** Your goal **
Copy exactly, and only, the lines below from the first through the one containing "R = math.radians", both included; pictures are omitted.

** Data provided **

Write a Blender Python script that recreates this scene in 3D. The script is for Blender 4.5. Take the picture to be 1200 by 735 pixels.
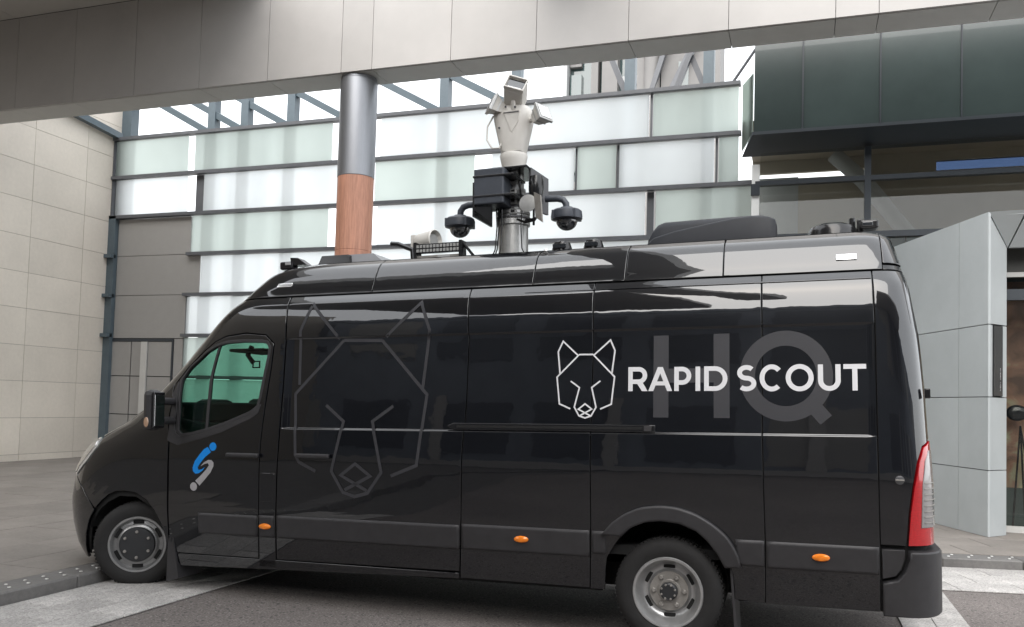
import bpy, bmesh, math, random
import numpy as np
from mathutils import Matrix, Vector
from mathutils.geometry import delaunay_2d_cdt
for o in list(bpy.data.objects): bpy.data.objects.remove(o)
SC = bpy.context.scene
COL = SC.collection
RND = random.Random(7)
R = math.radians

# ------------------------------------------------------------------ camera
cam_d = bpy.data.cameras.new('camera')
cam = bpy.data.objects.new('camera', cam_d); COL.objects.link(cam)
RIGHT = Vector((0.946996, 0.320001, 0.028259)); UP = Vector((-0.012194, -0.052098, 0.998568)); FWD = Vector((-0.321015, 0.945984, 0.045435))
RIGHT.normalize(); FWD = (FWD - RIGHT*FWD.dot(RIGHT)).normalized(); UP = RIGHT.cross(FWD)
cam.matrix_world = Matrix(((RIGHT.x, UP.x, -FWD.x, 0), (RIGHT.y, UP.y, -FWD.y, 0), (RIGHT.z, UP.z, -FWD.z, 1.55), (0, 0, 0, 1)))
cam_d.sensor_width = 36; cam_d.lens = 30; cam_d.shift_y = 0.0504
cam_d.clip_start = 0.05; cam_d.clip_end = 2000
SC.camera = cam

# ------------------------------------------------------------------ sky and sun (bright overcast)
SUN_EL, SUN_AZ = 44, 184          # azimuth clockwise from +Y
w = bpy.data.worlds.new('World'); SC.world = w; w.use_nodes = True
nt = w.node_tree; nt.nodes.clear()
o_ = nt.nodes.new('ShaderNodeOutputWorld'); bg = nt.nodes.new('ShaderNodeBackground')
sky = nt.nodes.new('ShaderNodeTexSky'); sky.sky_type = 'NISHITA'; sky.sun_disc = False
sky.sun_elevation = R(SUN_EL); sky.sun_rotation = R(SUN_AZ); sky.dust_density = 3; sky.air_density = 1.0
mixc = nt.nodes.new('ShaderNodeMix'); mixc.data_type = 'RGBA'; mixc.inputs[0].default_value = 0.8
mixc.inputs[7].default_value = (9.6, 9.75, 9.9, 1)        # even cloud layer over the blue
nt.links.new(sky.outputs[0], mixc.inputs[6]); nt.links.new(mixc.outputs[2], bg.inputs[0])
bg.inputs[1].default_value = 0.12
nt.links.new(bg.outputs[0], o_.inputs[0])
sl = bpy.data.lights.new('sun', 'SUN'); sl.energy = 1.3; sl.angle = R(60); sl.color = (1, .97, .93)
so = bpy.data.objects.new('sun', sl); COL.objects.link(so)
sd = Vector((math.sin(R(SUN_AZ))*math.cos(R(SUN_EL)), math.cos(R(SUN_AZ))*math.cos(R(SUN_EL)), math.sin(R(SUN_EL))))
so.rotation_euler = sd.to_track_quat('Z', 'Y').to_euler(); so.location = (0, 0, 30)
vs = SC.view_settings; vs.view_transform = 'Standard'; vs.look = 'None'; vs.exposure = 1.3; vs.gamma = 1; vs.use_curve_mapping = False
SC.cycles.max_bounces = 10; SC.cycles.diffuse_bounces = 5; SC.cycles.glossy_bounces = 5; SC.cycles.transmission_bounces = 8; SC.cycles.transparent_max_bounces = 16
SC.cycles.caustics_reflective = False; SC.cycles.caustics_refractive = False
SC.cycles.sample_clamp_indirect = 6

# ------------------------------------------------------------------ materials
def mat(name, col, rough=.6, metal=0.0, noise=0.0, nscale=8, bump=0.0, bscale=60, coat=0.0, spec=.5, objvar=0.0, trans=None, stretch=None, mottle=0.0, mscale=1.2, bdist=.004, crough=.03, rvar=0.0):
    m = bpy.data.materials.new(name); m.use_nodes = True; n = m.node_tree; l = n.links
    b = n.nodes['Principled BSDF']
    b.inputs['Base Color'].default_value = (*col, 1); b.inputs['Roughness'].default_value = rough; b.inputs['Metallic'].default_value = metal
    b.inputs['Specular IOR Level'].default_value = spec
    if coat: b.inputs['Coat IOR'].default_value = 1.75; b.inputs['Coat Weight'].default_value = coat; b.inputs['Coat Roughness'].default_value = crough
    tc = n.nodes.new('ShaderNodeTexCoord'); src = tc.outputs['Object']
    if stretch:
        mp = n.nodes.new('ShaderNodeMapping'); mp.inputs['Scale'].default_value = stretch; l.new(src, mp.inputs[0]); src = mp.outputs[0]
    cur = None
    def mul(fac_socket, lo, hi):
        nonlocal cur
        mr = n.nodes.new('ShaderNodeMapRange'); mr.inputs['From Min'].default_value = .3; mr.inputs['From Max'].default_value = .7
        mr.inputs['To Min'].default_value = lo; mr.inputs['To Max'].default_value = hi; l.new(fac_socket, mr.inputs[0])
        mx = n.nodes.new('ShaderNodeVectorMath'); mx.operation = 'SCALE'
        if cur is None: mx.inputs[0].default_value = col
        else: l.new(cur, mx.inputs[0])
        l.new(mr.outputs[0], mx.inputs['Scale']); cur = mx.outputs[0]
        return mr
    if noise:
        t = n.nodes.new('ShaderNodeTexNoise'); t.inputs['Scale'].default_value = nscale; t.inputs['Detail'].default_value = 6; t.inputs['Roughness'].default_value = .65; l.new(src, t.inputs[0]); mul(t.outputs[0], 1-noise, 1+noise)
        if rvar:
            mr = n.nodes.new('ShaderNodeMapRange'); mr.inputs['To Min'].default_value = max(0, rough-rvar); mr.inputs['To Max'].default_value = rough+rvar; l.new(t.outputs[0], mr.inputs[0]); l.new(mr.outputs[0], b.inputs['Roughness'])
    if mottle:
        t = n.nodes.new('ShaderNodeTexNoise'); t.inputs['Scale'].default_value = mscale; t.inputs['Detail'].default_value = 3; l.new(src, t.inputs[0]); mul(t.outputs[0], 1-mottle, 1+mottle)
    if objvar:
        oi = n.nodes.new('ShaderNodeObjectInfo'); mr = mul(oi.outputs['Random'], 1-objvar, 1+objvar); mr.inputs['From Min'].default_value = 0; mr.inputs['From Max'].default_value = 1
    if cur is not None: l.new(cur, b.inputs['Base Color'])
    if bump:
        t = n.nodes.new('ShaderNodeTexNoise'); t.inputs['Scale'].default_value = bscale; t.inputs['Detail'].default_value = 4; l.new(src, t.inputs[0])
        bp = n.nodes.new('ShaderNodeBump'); bp.inputs['Strength'].default_value = bump; bp.inputs['Distance'].default_value = bdist
        l.new(t.outputs[0], bp.inputs['Height']); l.new(bp.outputs[0], b.inputs['Normal'])
        if coat: l.new(bp.outputs[0], b.inputs['Coat Normal'])
    return m

def glass_mat(name, tint, ior=1.5, rough=0.0, refl=1.0):
    m = bpy.data.materials.new(name); m.use_nodes = True; n = m.node_tree; n.nodes.clear(); l = n.links
    out = n.nodes.new('ShaderNodeOutputMaterial'); mx = n.nodes.new('ShaderNodeMixShader'); tr = n.nodes.new('ShaderNodeBsdfTransparent'); gl = n.nodes.new('ShaderNodeBsdfGlossy')
    tr.inputs[0].default_value = (*tint, 1); gl.inputs['Roughness'].default_value = rough; f0 = ((ior-1)/(ior+1))**2
    geo = n.nodes.new('ShaderNodeNewGeometry'); dt = n.nodes.new('ShaderNodeVectorMath'); dt.operation = 'DOT_PRODUCT'; l.new(geo.outputs['Normal'], dt.inputs[0]); l.new(geo.outputs['Incoming'], dt.inputs[1])
    def mth(op, a_, b_=None):
        q = n.nodes.new('ShaderNodeMath'); q.operation = op
        for i_, v_ in enumerate((a_, b_)):
            if v_ is None: continue
            if isinstance(v_, (int, float)): q.inputs[i_].default_value = v_
            else: l.new(v_, q.inputs[i_])
        return q.outputs[0]
    pw = mth('POWER', mth('SUBTRACT', 1.0, mth('ABSOLUTE', dt.outputs['Value'])), 5.0); fres = mth('ADD', mth('MULTIPLY', pw, 1-f0), f0)
    gl.inputs['Color'].default_value = (refl, refl, refl, 1)
    l.new(fres, mx.inputs[0]); l.new(tr.outputs[0], mx.inputs[1]); l.new(gl.outputs[0], mx.inputs[2]); l.new(mx.outputs[0], out.inputs[0])
    return m

def frosted(name, col, back=.93, fwd=.12):
    m = bpy.data.materials.new(name); m.use_nodes = True; n = m.node_tree; n.nodes.clear(); l = n.links
    out = n.nodes.new('ShaderNodeOutputMaterial'); mx = n.nodes.new('ShaderNodeMixShader'); tl = n.nodes.new('ShaderNodeBsdfTranslucent'); pb = n.nodes.new('ShaderNodeBsdfPrincipled')
    pb.inputs['Base Color'].default_value = (col[0]*.55, col[1]*.55, col[2]*.55, 1); pb.inputs['Roughness'].default_value = .25
    tc = n.nodes.new('ShaderNodeTexCoord'); t = n.nodes.new('ShaderNodeTexNoise'); t.inputs['Scale'].default_value = .6; t.inputs['Detail'].default_value = 3
    l.new(tc.outputs['Object'], t.inputs[0]); mr = n.nodes.new('ShaderNodeMapRange'); mr.inputs['To Min'].default_value = .8; mr.inputs['To Max'].default_value = 1.08
    l.new(t.outputs[0], mr.inputs[0]); vm = n.nodes.new('ShaderNodeVectorMath'); vm.operation = 'SCALE'; vm.inputs[0].default_value = col; l.new(mr.outputs[0], vm.inputs['Scale']); l.new(vm.outputs[0], tl.inputs[0])
    rf = n.nodes.new('ShaderNodeBsdfRefraction'); rf.inputs['Roughness'].default_value = .55; rf.inputs['IOR'].default_value = 1.12; l.new(vm.outputs[0], rf.inputs['Color'])
    m2 = n.nodes.new('ShaderNodeMixShader'); m2.inputs[0].default_value = fwd; l.new(tl.outputs[0], m2.inputs[1]); l.new(rf.outputs[0], m2.inputs[2])
    mx.inputs[0].default_value = back; l.new(pb.outputs[0], mx.inputs[1]); l.new(m2.outputs[0], mx.inputs[2]); l.new(mx.outputs[0], out.inputs[0])
    return m

M = {}
M['asphalt'] = mat('asphalt', (.145, .128, .12), .85, noise=.6, nscale=70, bump=.6, bscale=160, mottle=.18, mscale=.7)
def specks(m, scale=170, thr=.10, col=(.42, .40, .37), amt=.6):
    n = m.node_tree; l = n.links; b = n.nodes['Principled BSDF']; src = b.inputs['Base Color'].links[0].from_socket
    tc = n.nodes.new('ShaderNodeTexCoord'); v = n.nodes.new('ShaderNodeTexVoronoi'); v.inputs['Scale'].default_value = scale; l.new(tc.outputs['Object'], v.inputs['Vector'])
    sep = n.nodes.new('ShaderNodeSeparateColor'); l.new(v.outputs['Color'], sep.inputs[0])
    mt = n.nodes.new('ShaderNodeMath'); mt.operation = 'LESS_THAN'; mt.inputs[1].default_value = thr; l.new(sep.outputs[0], mt.inputs[0])
    m2 = n.nodes.new('ShaderNodeMath'); m2.operation = 'MULTIPLY'; m2.inputs[1].default_value = amt; l.new(mt.outputs[0], m2.inputs[0])
    mx = n.nodes.new('ShaderNodeMix'); mx.data_type = 'RGBA'; l.new(m2.outputs[0], mx.inputs[0]); l.new(src, mx.inputs[6]); mx.inputs[7].default_value = (*col, 1); l.new(mx.outputs[2], b.inputs['Base Color'])
specks(M['asphalt'], 110, .07, amt=.4)
specks(M['asphalt'], 60, .06, (.03, .03, .03), .7)
M['slab'] = mat('paving stone', (.19, .172, .155), .7, noise=.12, nscale=30, mottle=.14, mscale=1.5, objvar=.10, bump=.15, bscale=80)
M['slabR'] = M['slab']
M['joint'] = mat('joint mortar', (.10, .095, .09), .9, noise=.2)
M['paver'] = mat('granite paver', (.38, .365, .35), .75, noise=.38, nscale=60, mottle=.16, mscale=2.5, objvar=.14, bump=.3, bscale=120)
specks(M['paver'], 120, .12, (.16, .155, .15), .6)
M['kerb'] = mat('kerb bluestone', (.13, .125, .12), .7, noise=.15, nscale=30, objvar=.1, mottle=.2, mscale=2)
M['stud'] = mat('steel stud', (.8, .79, .76), .3, metal=.6)
M['stone'] = mat('limestone cladding', (.69, .63, .55), .55, noise=.04, nscale=14, mottle=.07, mscale=.7, objvar=.06, bump=.08, bscale=50)
M['stonejoint'] = mat('stone joint', (.28, .25, .21), .9)
M['steel'] = mat('blue grey painted steel', (.085, .115, .135), .45, noise=.1, nscale=6)
M['steeldark'] = mat('charcoal painted steel', (.10, .105, .115), .45, noise=.1, nscale=6)
M['panel'] = mat('grey wall panel', (.30, .292, .28), .55, noise=.03, nscale=5, objvar=.03)
M['panelgap'] = mat('dark joint', (.03, .03, .03), .8)
M['frostw'] = frosted('white frosted glass', (.90, .93, .93))
M['frostg'] = frosted('green frosted glass', (.66, .725, .68), .93, .12)
M['beam'] = mat('fascia panel', (.385, .37, .355), .5, noise=.03, nscale=3, mottle=.06, mscale=.6, objvar=.025)
M['soffit'] = mat('soffit panel', (.50, .495, .475), .55, noise=.04, nscale=4)
M['ceil'] = mat('white ceiling panel', (.5, .49, .47), .6, noise=.03)
M['alu'] = mat('brushed aluminium', (.27, .28, .30), .45, metal=.85, noise=.05, nscale=20, stretch=(6, 6, .4))
M['terra'] = mat('reddish timber cladding', (.40, .195, .13), .5, noise=.22, nscale=14, stretch=(3, 3, .25), mottle=.1, mscale=3)
M['spandrel'] = mat('dark green glass', (.040, .056, .054), .22, coat=.2, noise=.15, nscale=.8, objvar=.15)
M['darkmetal'] = mat('dark metal cladding', (.03, .037, .045), .4, noise=.1, nscale=3)
M['clear'] = glass_mat('window glass', (.90, .91, .89), 1.42)
M['paneclear'] = glass_mat('clear glass body', (.98, .985, .98), 1.05)
M['tint'] = glass_mat('green cab glass', (.34, .62, .51), 1.45)
M['wind'] = glass_mat('windscreen glass', (.5, .66, .6), 1.45)
M['interior'] = mat('warm interior wall', (.34, .30, .245), .8, noise=.06, nscale=2)
M['interiorgrey'] = mat('grey interior wall', (.34, .35, .35), .8, noise=.06, nscale=2)
M['interiordark'] = mat('dark interior', (.07, .07, .065), .8, noise=.1, nscale=2)
M['portal'] = mat('pale grey composite panel', (.375, .40, .405), .42, noise=.04, nscale=3, objvar=.04, mottle=.05, mscale=.8)
M['conc'] = mat('pale concrete', (.40, .385, .37), .7, noise=.06, nscale=2)
M['towerglass'] = mat('tower glass', (.05, .08, .08), .08, coat=.5)
M['towerconc'] = mat('tower concrete', (.20, .195, .19), .7, noise=.08, nscale=.6)
M['towerband'] = mat('tower light band', (.40, .41, .41), .6)
M['white'] = mat('white painted band', (.75, .76, .75), .5)
M['opp'] = mat('grey render', (.19, .21, .24), .8, noise=.15, nscale=1.2)
M['oppglass'] = mat('office window glass', (.075, .085, .10), .35)
M['opplight'] = mat('pale blind', (.30, .29, .27), .7)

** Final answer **
Write a Blender Python script that recreates this scene in 3D. The script is for Blender 4.5. Take the picture to be 1200 by 735 pixels.
import bpy, bmesh, math, random
import numpy as np
from mathutils import Matrix, Vector
from mathutils.geometry import delaunay_2d_cdt
for o in list(bpy.data.objects): bpy.data.objects.remove(o)
SC = bpy.context.scene
COL = SC.collection
RND = random.Random(7)
R = math.radians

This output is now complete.